Start of Material
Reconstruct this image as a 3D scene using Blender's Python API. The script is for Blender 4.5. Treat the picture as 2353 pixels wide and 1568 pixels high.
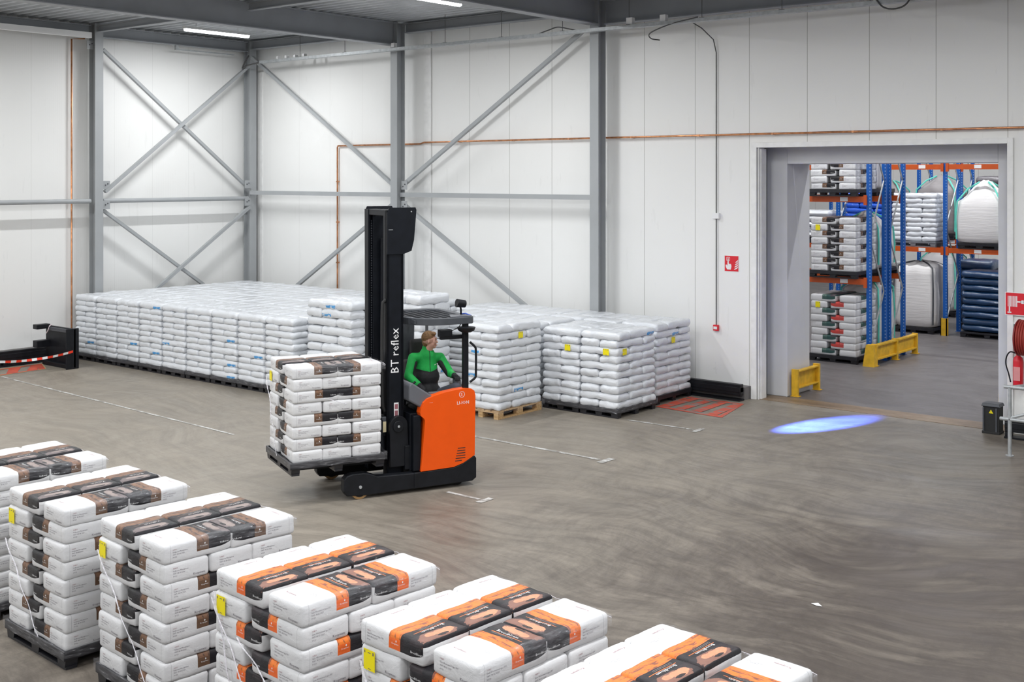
import bpy, bmesh, math, random
from mathutils import Vector, Matrix, noise
from mathutils.bvhtree import BVHTree
R=math.radians
for o in list(bpy.data.objects): bpy.data.objects.remove(o)
S=bpy.context.scene
COL=S.collection
# ------------------------------------------------------------------ camera
cd=bpy.data.cameras.new('camera'); cam=bpy.data.objects.new('camera',cd); COL.objects.link(cam)
cam.location=(0,0,4.15); cam.rotation_euler=(R(90),0,R(90-50.47))
cd.sensor_width=36; cd.lens=36*2720/2353; cd.shift_y=-(784-405)/2353.0; cd.clip_end=200
S.camera=cam
# ------------------------------------------------------------------ world, exposure
W=bpy.data.worlds.new('world'); S.world=W; W.use_nodes=True
W.node_tree.nodes['Background'].inputs[0].default_value=(0.95,0.98,1.0,1)
W.node_tree.nodes['Background'].inputs[1].default_value=0.34
S.view_settings.view_transform='Standard'; S.view_settings.look='None'
S.view_settings.gamma=1; S.view_settings.exposure=0.0; S.view_settings.use_curve_mapping=False
HALL_LAMP=183; STORE_LAMP=250; SPOT_LAMP=170000
# lamps belong to their luminaires, see luminaire() below
# ------------------------------------------------------------------ node helper
class G:
    def __init__(s,name,rough=.5,metal=0,spec=.5,coat=0,coatr=.1):
        s.m=bpy.data.materials.new(name); s.m.use_nodes=True; s.t=s.m.node_tree
        s.b=s.t.nodes['Principled BSDF']; i=s.b.inputs
        i['Roughness'].default_value=rough; i['Metallic'].default_value=metal; i['Specular IOR Level'].default_value=spec
        i['Coat Weight'].default_value=coat; i['Coat Roughness'].default_value=coatr
        s._tc=None
    def set(s,k,v):
        if hasattr(v,'is_output'): s.t.links.new(v,s.b.inputs[k])
        else: s.b.inputs[k].default_value=v
    def tc(s,k='Object'):
        if not s._tc: s._tc=s.t.nodes.new('ShaderNodeTexCoord')
        return s._tc.outputs[k]
    def xyz(s,v=None):
        n=s.t.nodes.new('ShaderNodeSeparateXYZ'); s.t.links.new(v or s.tc(),n.inputs[0]); return n.outputs
    def comb(s,x,y,z):
        n=s.t.nodes.new('ShaderNodeCombineXYZ')
        for k,v in enumerate((x,y,z)): s._in(n.inputs[k],v)
        return n.outputs[0]
    def _in(s,sock,v):
        if hasattr(v,'is_output'): s.t.links.new(v,sock)
        else: sock.default_value=v
    def ma(s,op,a,b=0.0,c=0.0):
        n=s.t.nodes.new('ShaderNodeMath'); n.operation=op
        s._in(n.inputs[0],a); s._in(n.inputs[1],b)
        if op in('MULTIPLY_ADD','COMPARE','SMOOTH_MIN'): s._in(n.inputs[2],c)
        return n.outputs[0]
    def rng(s,x,a,b):  # 1 between a and b
        return s.ma('MULTIPLY',s.ma('GREATER_THAN',x,a),s.ma('LESS_THAN',x,b))
    def mul(s,*a):
        r=a[0]
        for q in a[1:]: r=s.ma('MULTIPLY',r,q)
        return r
    def noise(s,scale=5,detail=3,rough=.5,vec=None,dist=0):
        n=s.t.nodes.new('ShaderNodeTexNoise'); s.t.links.new(vec or s.tc(),n.inputs['Vector'])
        n.inputs['Scale'].default_value=scale; n.inputs['Detail'].default_value=detail; n.inputs['Roughness'].default_value=rough
        n.inputs['Distortion'].default_value=dist
        return n.outputs[0]
    def vor(s,scale,vec=None):
        n=s.t.nodes.new('ShaderNodeTexVoronoi'); s.t.links.new(vec or s.tc(),n.inputs['Vector']); n.inputs['Scale'].default_value=scale
        return n.outputs
    def mapv(s,scale=(1,1,1),rot=(0,0,0),loc=(0,0,0),vec=None):
        n=s.t.nodes.new('ShaderNodeMapping'); s.t.links.new(vec or s.tc(),n.inputs[0])
        n.inputs['Scale'].default_value=scale; n.inputs['Rotation'].default_value=rot; n.inputs['Location'].default_value=loc
        return n.outputs[0]
    def ramp(s,f,stops,interp='LINEAR'):
        n=s.t.nodes.new('ShaderNodeValToRGB'); n.color_ramp.interpolation=interp; s.t.links.new(f,n.inputs[0])
        e=n.color_ramp.elements
        while len(e)<len(stops): e.new(.5)
        for q,(p,c) in zip(e,stops):
            q.position=p; q.color=c if len(c)==4 else (*c,1)
        return n.outputs[0]
    def mix(s,f,a,b):
        n=s.t.nodes.new('ShaderNodeMix'); n.data_type='RGBA'
        s._in(n.inputs[0],f)
        for k,v in ((6,a),(7,b)):
            if hasattr(v,'is_output'): s.t.links.new(v,n.inputs[k])
            else: n.inputs[k].default_value=(*v[:3],1)
        return n.outputs[2]
    def bump(s,h,strength=.3,dist=.01,to=('Normal',)):
        n=s.t.nodes.new('ShaderNodeBump'); s.t.links.new(h,n.inputs['Height'])
        n.inputs['Strength'].default_value=strength; n.inputs['Distance'].default_value=dist
        for k in to: s.t.links.new(n.outputs[0],s.b.inputs[k])
        return n.outputs[0]
def plain(name,c,rough=.5,metal=0,var=.06,scale=6,bump=0,coat=0,spec=.5):
    g=G(name,rough,metal,spec,coat)
    n=g.noise(scale,3)
    a=tuple(max(0,q*(1-var)) for q in c); b=tuple(min(1,q*(1+var)) for q in c)
    g.set('Base Color',g.ramp(n,[(.3,a),(.7,b)]))
    if bump: g.bump(g.noise(scale*8,3),bump,.003)
    return g.m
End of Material
## Stated task
Each line above is to be copied verbatim. Drop any image from the copy.

## Problem solution
Reconstruct this image as a 3D scene using Blender's Python API. The script is for Blender 4.5. Treat the picture as 2353 pixels wide and 1568 pixels high.
import bpy, bmesh, math, random
from mathutils import Vector, Matrix, noise
from mathutils.bvhtree import BVHTree
R=math.radians
for o in list(bpy.data.objects): bpy.data.objects.remove(o)
S=bpy.context.scene
COL=S.collection
# ------------------------------------------------------------------ camera
cd=bpy.data.cameras.new('camera'); cam=bpy.data.objects.new('camera',cd); COL.objects.link(cam)
cam.location=(0,0,4.15); cam.rotation_euler=(R(90),0,R(90-50.47))
cd.sensor_width=36; cd.lens=36*2720/2353; cd.shift_y=-(784-405)/2353.0; cd.clip_end=200
S.camera=cam
# ------------------------------------------------------------------ world, exposure
W=bpy.data.worlds.new('world'); S.world=W; W.use_nodes=True
W.node_tree.nodes['Background'].inputs[0].default_value=(0.95,0.98,1.0,1)
W.node_tree.nodes['Background'].inputs[1].default_value=0.34
S.view_settings.view_transform='Standard'; S.view_settings.look='None'
S.view_settings.gamma=1; S.view_settings.exposure=0.0; S.view_settings.use_curve_mapping=False
HALL_LAMP=183; STORE_LAMP=250; SPOT_LAMP=170000
# lamps belong to their luminaires, see luminaire() below
# ------------------------------------------------------------------ node helper
class G:
    def __init__(s,name,rough=.5,metal=0,spec=.5,coat=0,coatr=.1):
        s.m=bpy.data.materials.new(name); s.m.use_nodes=True; s.t=s.m.node_tree
        s.b=s.t.nodes['Principled BSDF']; i=s.b.inputs
        i['Roughness'].default_value=rough; i['Metallic'].default_value=metal; i['Specular IOR Level'].default_value=spec
        i['Coat Weight'].default_value=coat; i['Coat Roughness'].default_value=coatr
        s._tc=None
    def set(s,k,v):
        if hasattr(v,'is_output'): s.t.links.new(v,s.b.inputs[k])
        else: s.b.inputs[k].default_value=v
    def tc(s,k='Object'):
        if not s._tc: s._tc=s.t.nodes.new('ShaderNodeTexCoord')
        return s._tc.outputs[k]
    def xyz(s,v=None):
        n=s.t.nodes.new('ShaderNodeSeparateXYZ'); s.t.links.new(v or s.tc(),n.inputs[0]); return n.outputs
    def comb(s,x,y,z):
        n=s.t.nodes.new('ShaderNodeCombineXYZ')
        for k,v in enumerate((x,y,z)): s._in(n.inputs[k],v)
        return n.outputs[0]
    def _in(s,sock,v):
        if hasattr(v,'is_output'): s.t.links.new(v,sock)
        else: sock.default_value=v
    def ma(s,op,a,b=0.0,c=0.0):
        n=s.t.nodes.new('ShaderNodeMath'); n.operation=op
        s._in(n.inputs[0],a); s._in(n.inputs[1],b)
        if op in('MULTIPLY_ADD','COMPARE','SMOOTH_MIN'): s._in(n.inputs[2],c)
        return n.outputs[0]
    def rng(s,x,a,b):  # 1 between a and b
        return s.ma('MULTIPLY',s.ma('GREATER_THAN',x,a),s.ma('LESS_THAN',x,b))
    def mul(s,*a):
        r=a[0]
        for q in a[1:]: r=s.ma('MULTIPLY',r,q)
        return r
    def noise(s,scale=5,detail=3,rough=.5,vec=None,dist=0):
        n=s.t.nodes.new('ShaderNodeTexNoise'); s.t.links.new(vec or s.tc(),n.inputs['Vector'])
        n.inputs['Scale'].default_value=scale; n.inputs['Detail'].default_value=detail; n.inputs['Roughness'].default_value=rough
        n.inputs['Distortion'].default_value=dist
        return n.outputs[0]
    def vor(s,scale,vec=None):
        n=s.t.nodes.new('ShaderNodeTexVoronoi'); s.t.links.new(vec or s.tc(),n.inputs['Vector']); n.inputs['Scale'].default_value=scale
        return n.outputs
    def mapv(s,scale=(1,1,1),rot=(0,0,0),loc=(0,0,0),vec=None):
        n=s.t.nodes.new('ShaderNodeMapping'); s.t.links.new(vec or s.tc(),n.inputs[0])
        n.inputs['Scale'].default_value=scale; n.inputs['Rotation'].default_value=rot; n.inputs['Location'].default_value=loc
        return n.outputs[0]
    def ramp(s,f,stops,interp='LINEAR'):
        n=s.t.nodes.new('ShaderNodeValToRGB'); n.color_ramp.interpolation=interp; s.t.links.new(f,n.inputs[0])
        e=n.color_ramp.elements
        while len(e)<len(stops): e.new(.5)
        for q,(p,c) in zip(e,stops):
            q.position=p; q.color=c if len(c)==4 else (*c,1)
        return n.outputs[0]
    def mix(s,f,a,b):
        n=s.t.nodes.new('ShaderNodeMix'); n.data_type='RGBA'
        s._in(n.inputs[0],f)
        for k,v in ((6,a),(7,b)):
            if hasattr(v,'is_output'): s.t.links.new(v,n.inputs[k])
            else: n.inputs[k].default_value=(*v[:3],1)
        return n.outputs[2]
    def bump(s,h,strength=.3,dist=.01,to=('Normal',)):
        n=s.t.nodes.new('ShaderNodeBump'); s.t.links.new(h,n.inputs['Height'])
        n.inputs['Strength'].default_value=strength; n.inputs['Distance'].default_value=dist
        for k in to: s.t.links.new(n.outputs[0],s.b.inputs[k])
        return n.outputs[0]
def plain(name,c,rough=.5,metal=0,var=.06,scale=6,bump=0,coat=0,spec=.5):
    g=G(name,rough,metal,spec,coat)
    n=g.noise(scale,3)
    a=tuple(max(0,q*(1-var)) for q in c); b=tuple(min(1,q*(1+var)) for q in c)
    g.set('Base Color',g.ramp(n,[(.3,a),(.7,b)]))
    if bump: g.bump(g.noise(scale*8,3),bump,.003)
    return g.m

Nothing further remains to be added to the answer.